Defendant was convicted of 18 U.S.C. § 554(a), which makes it a crime to knowingly export from the United States merchandise or articles contrary to law or regulation.1 18 U.S.C. § 554(a). The unlicensed exportation of firearms and ammunition is contrary to law and regulation. 22 U.S.C. § 2778 ; 22 CFR §§ 121.1, 123.1.

The Forfeiture Order cites 18 U.S.C. § 924(d) and 28 U.S.C. § 2461(c) as the statutory basis for forfeiture. 28 U.S.C. § 2461(c) states:

If a person is charged in a criminal case with a violation of an Act of Congress for which the civil or criminal forfeiture of property is authorized, the Government may include notice of the forfeiture in the indictment or information pursuant to the Federal Rules of Criminal Procedure. If the defendant is convicted of the offense giving rise to the forfeiture, the court shall order the forfeiture of the property as part of the sentence in the criminal case [ ].

28 U.S.C. § 2461(c). The Indictment and the Forfeiture Order reference section 2461(c).

The Forfeiture Order also references 18 U.S.C. § 924(d) which provides, in relevant part: "[a]ny firearm or ammunition involved in or used in any [...] violation of any other criminal law of the United States, [...] shall be subject to seizure and forfeiture." 18 U.S.C. § 924(d)(1).2 By *1024its plain language, section 924(d)(1) broadly authorizes the forfeiture of the ammunition and firearms involved or used in violation of "any other criminal law." Furthermore, section 924(d)(1) specifically authorizes the forfeiture of "any firearm or ammunition intended to be used in any offense referred to in paragraph (3) of this subsection, where such intent is demonstrated by clear and convincing evidence." Paragraph 3 references: "any offense which may be prosecuted in a court of the United States which involves the exportation of firearms or ammunition." 18 U.S.C. § 924(d)(3)(F). Defendant was convicted of offenses which involve the exportation of firearms or ammunition to Mexico and her guilty plea to those offenses meets the clear and convincing evidence standard. Thus, section 924(d)(1) authorizes the forfeiture in this case.

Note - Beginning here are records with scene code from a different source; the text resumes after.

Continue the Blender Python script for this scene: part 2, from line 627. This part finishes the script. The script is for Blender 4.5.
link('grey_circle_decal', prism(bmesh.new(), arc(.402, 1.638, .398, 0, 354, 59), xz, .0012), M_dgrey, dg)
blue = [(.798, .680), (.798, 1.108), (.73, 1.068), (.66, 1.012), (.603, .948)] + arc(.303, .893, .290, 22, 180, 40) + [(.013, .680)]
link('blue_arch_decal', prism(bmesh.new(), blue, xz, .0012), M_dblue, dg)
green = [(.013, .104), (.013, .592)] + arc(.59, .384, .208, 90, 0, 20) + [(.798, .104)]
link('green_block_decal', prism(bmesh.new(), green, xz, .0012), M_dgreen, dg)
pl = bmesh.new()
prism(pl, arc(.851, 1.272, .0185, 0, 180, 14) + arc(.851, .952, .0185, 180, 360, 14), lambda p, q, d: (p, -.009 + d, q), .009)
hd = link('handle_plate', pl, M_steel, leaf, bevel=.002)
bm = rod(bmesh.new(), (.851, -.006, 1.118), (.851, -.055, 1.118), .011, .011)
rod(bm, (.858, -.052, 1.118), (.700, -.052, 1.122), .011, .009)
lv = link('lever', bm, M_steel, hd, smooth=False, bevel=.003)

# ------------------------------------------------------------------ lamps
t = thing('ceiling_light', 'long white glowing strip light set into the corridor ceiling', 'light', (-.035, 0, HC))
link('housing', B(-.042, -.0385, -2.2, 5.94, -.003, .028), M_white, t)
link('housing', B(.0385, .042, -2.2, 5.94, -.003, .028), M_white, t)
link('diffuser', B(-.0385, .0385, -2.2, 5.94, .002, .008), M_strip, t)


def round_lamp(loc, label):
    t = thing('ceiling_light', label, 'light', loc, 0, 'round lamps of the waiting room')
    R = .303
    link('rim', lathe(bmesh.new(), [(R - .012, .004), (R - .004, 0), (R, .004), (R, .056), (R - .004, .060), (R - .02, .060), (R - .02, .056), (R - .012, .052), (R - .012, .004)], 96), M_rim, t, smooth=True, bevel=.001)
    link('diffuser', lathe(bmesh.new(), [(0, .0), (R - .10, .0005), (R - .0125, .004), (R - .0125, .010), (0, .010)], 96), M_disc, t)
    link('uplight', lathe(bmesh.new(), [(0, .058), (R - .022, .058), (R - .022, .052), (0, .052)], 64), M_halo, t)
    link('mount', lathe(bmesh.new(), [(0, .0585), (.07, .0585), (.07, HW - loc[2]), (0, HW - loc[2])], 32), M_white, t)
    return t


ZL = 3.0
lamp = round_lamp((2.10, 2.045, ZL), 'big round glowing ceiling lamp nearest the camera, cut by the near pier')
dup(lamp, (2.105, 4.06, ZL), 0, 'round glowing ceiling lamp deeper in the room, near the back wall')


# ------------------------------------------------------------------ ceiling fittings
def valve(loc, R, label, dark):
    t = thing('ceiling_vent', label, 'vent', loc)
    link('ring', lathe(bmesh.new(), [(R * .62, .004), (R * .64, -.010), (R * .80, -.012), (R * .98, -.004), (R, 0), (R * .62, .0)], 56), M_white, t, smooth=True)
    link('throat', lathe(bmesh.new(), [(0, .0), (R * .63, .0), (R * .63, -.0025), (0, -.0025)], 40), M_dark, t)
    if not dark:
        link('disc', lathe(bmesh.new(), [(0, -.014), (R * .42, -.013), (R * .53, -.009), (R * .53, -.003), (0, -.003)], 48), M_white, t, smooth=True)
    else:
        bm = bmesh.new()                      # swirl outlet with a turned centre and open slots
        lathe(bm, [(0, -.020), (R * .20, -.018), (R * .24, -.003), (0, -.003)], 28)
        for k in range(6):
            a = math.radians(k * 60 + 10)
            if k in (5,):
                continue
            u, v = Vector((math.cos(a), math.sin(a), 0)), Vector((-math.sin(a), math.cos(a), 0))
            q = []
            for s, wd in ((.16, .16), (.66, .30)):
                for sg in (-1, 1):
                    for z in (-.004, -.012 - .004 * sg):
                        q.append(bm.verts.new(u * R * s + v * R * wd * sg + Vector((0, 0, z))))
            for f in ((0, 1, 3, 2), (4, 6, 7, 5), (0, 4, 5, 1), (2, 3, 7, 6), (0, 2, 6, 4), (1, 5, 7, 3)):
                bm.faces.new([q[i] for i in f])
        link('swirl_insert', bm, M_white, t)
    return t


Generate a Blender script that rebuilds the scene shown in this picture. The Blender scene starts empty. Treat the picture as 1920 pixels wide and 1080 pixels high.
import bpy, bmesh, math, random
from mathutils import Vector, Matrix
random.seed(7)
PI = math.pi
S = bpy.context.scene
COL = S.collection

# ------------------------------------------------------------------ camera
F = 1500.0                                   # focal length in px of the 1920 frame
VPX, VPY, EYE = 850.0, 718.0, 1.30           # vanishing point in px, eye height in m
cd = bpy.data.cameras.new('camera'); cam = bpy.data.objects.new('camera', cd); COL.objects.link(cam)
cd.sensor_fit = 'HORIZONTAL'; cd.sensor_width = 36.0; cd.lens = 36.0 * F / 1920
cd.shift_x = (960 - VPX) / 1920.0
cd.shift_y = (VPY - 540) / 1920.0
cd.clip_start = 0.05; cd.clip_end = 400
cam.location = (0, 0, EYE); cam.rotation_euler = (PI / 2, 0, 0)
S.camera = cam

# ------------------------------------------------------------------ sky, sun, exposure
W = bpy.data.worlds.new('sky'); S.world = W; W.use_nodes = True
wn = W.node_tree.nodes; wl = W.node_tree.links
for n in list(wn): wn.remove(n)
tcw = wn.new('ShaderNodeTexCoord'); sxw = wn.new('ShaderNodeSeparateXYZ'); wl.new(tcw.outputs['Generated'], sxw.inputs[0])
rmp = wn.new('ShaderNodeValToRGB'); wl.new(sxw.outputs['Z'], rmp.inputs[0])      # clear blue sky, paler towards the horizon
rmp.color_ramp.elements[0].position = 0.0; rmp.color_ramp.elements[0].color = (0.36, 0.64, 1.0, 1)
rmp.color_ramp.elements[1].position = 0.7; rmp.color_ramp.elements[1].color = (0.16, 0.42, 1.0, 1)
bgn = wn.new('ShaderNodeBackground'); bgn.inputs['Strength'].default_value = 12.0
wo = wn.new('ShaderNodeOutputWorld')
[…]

Defendant argues that 18 U.S.C. § 924(d)(1) authorizes forfeiture only upon conviction of an offense contained in 18 U.S.C. §§ 921 - 31, Chapter 44 of 18 U.S. Code, which pertains to firearms offenses. Defendant asserts that section 924(d)(1)'s early reference to Chapter 44 should be read as limiting the application of section 924 to violations of Chapter 44. (See Doc. 1378, p. 2.) The Court disagrees. First, by its plain language, section 924(d)(1) authorizes forfeiture of firearms or ammunition involved in "any violation of any criminal law of the United States" and any firearm or ammunition intended to be used in any offense referred to in 924(d)(3). See Perrin v. United States , 444 U.S. 37, 42, 100 S.Ct. 311, 62 L.Ed.2d 199 (1979) (words will be interpreted as taking their ordinary, contemporary meaning, unless the context dictates otherwise.). Second, section 924(d)(1)'s list of forfeiture-available offenses is written in the disjunctive. "Canons of construction ordinarily suggest that terms connected by a disjunctive be given separate meanings."). Reiter v. Sonotone Corp. , 442 U.S. 330, 339, 99 S.Ct. 2326, 60 L.Ed.2d 931 (1979) ; see also Azure v. Morton , 514 F.2d 897, 900 (9th Cir. 1975) ("As a general rule, the use of a disjunctive in a statute indicates alternatives and requires that they be treated separately."). Third, Defendant's suggested interpretation would contradict the statutory principle that a statute should be read "to give effect, if possible, to every clause and word of a statute." United States v. Menasche, 348 U.S. 528, 539, 75 S.Ct. 513, 99 L.Ed. 615 (1955) (declining to limit broad scope of a statutory subsection by language in the following subsection); see also "Each Word Given Effect," 2A Sutherland Statutory Construction § 46:6 (7th ed.). Under Defendant's suggested interpretation, the last offenses listed in section 924(d) would be superfluous and without meaning. In sum, section 924(d)(1) cannot plausibly be read so narrowly.

In addition to 28 U.S.C. § 2461(c), the Indictment cites 18 U.S.C. § 981(a)(1)(C) as authority for the forfeiture. Section 981 authorizes the forfeiture of property derived from a violation of certain sections of "this title or any offense constituting 'specified unlawful activity' (as defined in section 1956(c)(7) of this title), or a conspiracy *1025to commit such offense." 18 U.S.C. § 981(a)(1)(C). Section 1956(c)(7)(D) in turn defines specified unlawful activity to include an offense under "[ 18 U.S.C.] section 554 (relating to smuggling goods from the United States)"-Defendant's statute of conviction. Thus forfeiture is also authorized by 18 U.S.C. § 981(a)(1)(C) as alleged in the Indictment.

For all of the foregoing reasons, IT IS ORDERED that the Motion to Correct Clear Error (Doc. 1363) is DENIED.